Still, the S4R motor has retained its distinctive dropped exhaust camshaft cylinder head format, a design first used on the works Superbikes in 1994, with the advantage that Ducati can locate the L-twin engine as far forward as possible in the wheelbase, without fouling the front wheel under heavy braking. In turn, this optimises weight distribution (50/50 per cent static – some kind of record for an unfaired desmo), as well as loading up the front wheel for better grip in turns. The trick-looking curved oil cooler beneath the similarly shaped radiator also plays a part in this.

Okay, bottom line: how does the S4R stack up against the Tuono threat to Monster mastery in the streetrod stakes? Well, there’s no doubting the S4R is more butch looking in appearance than the more designer-esque Aprilia, and when riding it this visual impression is redeemed by the desmoquattro motor’s more muscular midrange power and impressive acceleration.
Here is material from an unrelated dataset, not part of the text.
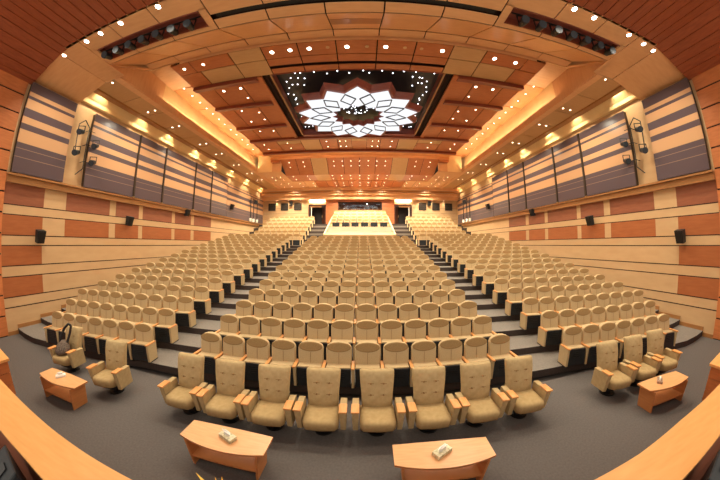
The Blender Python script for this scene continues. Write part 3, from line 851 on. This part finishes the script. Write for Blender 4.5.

But the Tuono feels more of a piece than the Ducati, smoother and easier to ride hard, as well as more refined in terms of power delivery, handling and overall impressions. The S4R’s well-silenced exhausts reveal a bit of engine clatter, which used to be hidden by the sound of thunder coming from the twin silencers, but now is more evident than on the Aprilia V-twin.

The Ducati feels more of a point-and-squirt package than the well-rounded Aprilia, especially the Tuono Racing version, which must be the ultimate track day tool. The S4R does have a perfectly valid suspension package once the right tyres are fitted, however, plus the brakes are better real-world stoppers in street use than the Tuono’s radial setup.

Someone interested in going Superbike sportrodding has to compare and contrast by taking each of these two for a test ride before making a purchase.

Both Ducati and Aprilia are valid contenders for top honours in the sportrod stakes, and better make hay in the showroom this summer, because come October they’re going to have to deal with the KTM 950 Duke – all 112bhp and 170kg of it.